## Given exercise:
Extract precisely the lines of the entries below, from the first line through the line containing "PC = Vector((PX, PY, 0))".

## Records to process:
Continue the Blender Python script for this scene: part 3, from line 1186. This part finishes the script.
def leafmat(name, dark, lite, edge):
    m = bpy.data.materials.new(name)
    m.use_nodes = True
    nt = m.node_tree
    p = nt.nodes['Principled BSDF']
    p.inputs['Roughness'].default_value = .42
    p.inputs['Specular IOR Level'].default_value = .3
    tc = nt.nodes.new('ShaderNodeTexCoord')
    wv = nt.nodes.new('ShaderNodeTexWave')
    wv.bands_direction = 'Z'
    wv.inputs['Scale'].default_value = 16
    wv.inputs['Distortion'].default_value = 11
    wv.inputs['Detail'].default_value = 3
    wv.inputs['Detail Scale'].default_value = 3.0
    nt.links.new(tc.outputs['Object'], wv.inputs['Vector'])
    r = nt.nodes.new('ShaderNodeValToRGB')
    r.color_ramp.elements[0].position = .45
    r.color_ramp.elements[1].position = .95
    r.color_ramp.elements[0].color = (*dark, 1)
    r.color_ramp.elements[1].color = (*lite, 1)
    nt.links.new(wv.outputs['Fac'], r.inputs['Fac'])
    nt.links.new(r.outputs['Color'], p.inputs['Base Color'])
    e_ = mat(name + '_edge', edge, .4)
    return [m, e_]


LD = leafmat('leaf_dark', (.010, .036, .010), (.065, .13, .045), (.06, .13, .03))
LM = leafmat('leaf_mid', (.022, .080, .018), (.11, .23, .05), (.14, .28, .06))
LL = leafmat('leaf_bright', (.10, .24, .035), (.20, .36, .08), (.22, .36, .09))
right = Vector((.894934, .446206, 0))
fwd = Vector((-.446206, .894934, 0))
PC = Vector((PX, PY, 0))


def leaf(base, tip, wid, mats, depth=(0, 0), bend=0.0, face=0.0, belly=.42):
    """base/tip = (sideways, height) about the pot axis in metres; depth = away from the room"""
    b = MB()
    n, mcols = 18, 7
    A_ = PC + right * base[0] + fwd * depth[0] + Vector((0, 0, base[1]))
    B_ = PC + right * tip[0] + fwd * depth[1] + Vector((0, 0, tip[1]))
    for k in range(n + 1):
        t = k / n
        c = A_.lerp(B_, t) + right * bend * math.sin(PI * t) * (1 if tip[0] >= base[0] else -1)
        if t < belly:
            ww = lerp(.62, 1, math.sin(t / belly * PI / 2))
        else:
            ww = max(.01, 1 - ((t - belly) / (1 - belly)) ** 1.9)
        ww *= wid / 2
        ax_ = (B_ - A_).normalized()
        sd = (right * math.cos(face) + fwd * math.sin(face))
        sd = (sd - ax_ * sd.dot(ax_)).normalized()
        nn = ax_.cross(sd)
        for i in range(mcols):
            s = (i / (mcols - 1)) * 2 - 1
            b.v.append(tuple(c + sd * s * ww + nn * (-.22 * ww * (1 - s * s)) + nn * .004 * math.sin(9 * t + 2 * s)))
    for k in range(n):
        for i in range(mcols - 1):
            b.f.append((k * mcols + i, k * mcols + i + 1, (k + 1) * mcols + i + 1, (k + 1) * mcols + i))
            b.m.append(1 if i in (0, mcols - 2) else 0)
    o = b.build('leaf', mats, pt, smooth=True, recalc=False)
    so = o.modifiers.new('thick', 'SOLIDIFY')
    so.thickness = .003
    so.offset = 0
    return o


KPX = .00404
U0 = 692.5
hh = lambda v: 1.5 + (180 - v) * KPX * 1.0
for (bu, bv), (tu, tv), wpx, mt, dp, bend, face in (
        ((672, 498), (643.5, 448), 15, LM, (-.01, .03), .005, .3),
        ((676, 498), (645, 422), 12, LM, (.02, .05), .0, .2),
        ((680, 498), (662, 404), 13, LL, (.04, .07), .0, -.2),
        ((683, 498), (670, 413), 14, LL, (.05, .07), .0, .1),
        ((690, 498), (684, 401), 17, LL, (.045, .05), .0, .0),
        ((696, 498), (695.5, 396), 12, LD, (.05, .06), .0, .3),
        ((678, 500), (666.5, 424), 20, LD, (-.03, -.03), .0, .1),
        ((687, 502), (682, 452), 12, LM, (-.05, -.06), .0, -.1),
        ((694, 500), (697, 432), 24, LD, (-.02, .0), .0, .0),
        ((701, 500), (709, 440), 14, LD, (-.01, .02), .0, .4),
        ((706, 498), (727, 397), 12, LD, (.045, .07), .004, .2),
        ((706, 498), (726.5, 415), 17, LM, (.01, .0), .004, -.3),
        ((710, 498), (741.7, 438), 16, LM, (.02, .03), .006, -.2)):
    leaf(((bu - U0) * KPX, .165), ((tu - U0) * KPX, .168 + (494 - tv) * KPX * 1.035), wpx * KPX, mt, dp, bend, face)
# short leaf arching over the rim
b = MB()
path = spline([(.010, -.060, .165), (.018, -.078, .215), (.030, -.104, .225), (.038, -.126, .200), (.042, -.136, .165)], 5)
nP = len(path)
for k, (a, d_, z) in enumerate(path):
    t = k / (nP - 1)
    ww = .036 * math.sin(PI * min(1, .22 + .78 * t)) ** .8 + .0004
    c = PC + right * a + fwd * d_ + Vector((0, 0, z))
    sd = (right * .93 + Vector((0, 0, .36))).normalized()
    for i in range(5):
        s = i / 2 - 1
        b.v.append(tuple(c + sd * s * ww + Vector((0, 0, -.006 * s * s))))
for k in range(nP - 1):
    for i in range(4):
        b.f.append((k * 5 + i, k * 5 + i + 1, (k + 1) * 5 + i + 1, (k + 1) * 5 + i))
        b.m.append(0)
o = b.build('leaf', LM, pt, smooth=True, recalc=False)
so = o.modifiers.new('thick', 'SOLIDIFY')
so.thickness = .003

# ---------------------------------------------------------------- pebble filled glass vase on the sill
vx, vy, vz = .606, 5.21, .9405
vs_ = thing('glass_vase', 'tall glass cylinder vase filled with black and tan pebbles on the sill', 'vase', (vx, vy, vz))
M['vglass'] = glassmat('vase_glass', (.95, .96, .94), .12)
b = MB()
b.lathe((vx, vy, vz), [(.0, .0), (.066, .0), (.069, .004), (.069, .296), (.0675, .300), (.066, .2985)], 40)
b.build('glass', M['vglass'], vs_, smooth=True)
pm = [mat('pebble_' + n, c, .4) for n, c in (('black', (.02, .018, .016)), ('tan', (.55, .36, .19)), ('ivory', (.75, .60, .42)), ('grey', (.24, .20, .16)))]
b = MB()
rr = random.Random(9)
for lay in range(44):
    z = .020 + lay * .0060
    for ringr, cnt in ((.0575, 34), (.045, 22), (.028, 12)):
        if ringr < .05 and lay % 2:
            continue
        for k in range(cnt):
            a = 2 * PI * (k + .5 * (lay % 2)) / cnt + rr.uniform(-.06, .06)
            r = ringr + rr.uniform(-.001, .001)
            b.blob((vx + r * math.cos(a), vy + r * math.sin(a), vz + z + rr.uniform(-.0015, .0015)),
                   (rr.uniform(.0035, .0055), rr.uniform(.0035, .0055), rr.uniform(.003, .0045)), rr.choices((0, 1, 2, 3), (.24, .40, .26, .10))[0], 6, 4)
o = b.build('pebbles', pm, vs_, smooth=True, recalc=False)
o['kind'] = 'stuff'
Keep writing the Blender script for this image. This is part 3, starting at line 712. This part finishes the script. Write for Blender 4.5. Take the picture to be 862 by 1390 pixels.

## Full response:
Continue the Blender Python script for this scene: part 3, from line 1186. This part finishes the script.
def leafmat(name, dark, lite, edge):
    m = bpy.data.materials.new(name)
    m.use_nodes = True
    nt = m.node_tree
    p = nt.nodes['Principled BSDF']
    p.inputs['Roughness'].default_value = .42
    p.inputs['Specular IOR Level'].default_value = .3
    tc = nt.nodes.new('ShaderNodeTexCoord')
    wv = nt.nodes.new('ShaderNodeTexWave')
    wv.bands_direction = 'Z'
    wv.inputs['Scale'].default_value = 16
    wv.inputs['Distortion'].default_value = 11
    wv.inputs['Detail'].default_value = 3
    wv.inputs['Detail Scale'].default_value = 3.0
    nt.links.new(tc.outputs['Object'], wv.inputs['Vector'])
    r = nt.nodes.new('ShaderNodeValToRGB')
    r.color_ramp.elements[0].position = .45
    r.color_ramp.elements[1].position = .95
    r.color_ramp.elements[0].color = (*dark, 1)
    r.color_ramp.elements[1].color = (*lite, 1)
    nt.links.new(wv.outputs['Fac'], r.inputs['Fac'])
    nt.links.new(r.outputs['Color'], p.inputs['Base Color'])
    e_ = mat(name + '_edge', edge, .4)
    return [m, e_]


LD = leafmat('leaf_dark', (.010, .036, .010), (.065, .13, .045), (.06, .13, .03))
LM = leafmat('leaf_mid', (.022, .080, .018), (.11, .23, .05), (.14, .28, .06))
LL = leafmat('leaf_bright', (.10, .24, .035), (.20, .36, .08), (.22, .36, .09))
right = Vector((.894934, .446206, 0))
fwd = Vector((-.446206, .894934, 0))
PC = Vector((PX, PY, 0))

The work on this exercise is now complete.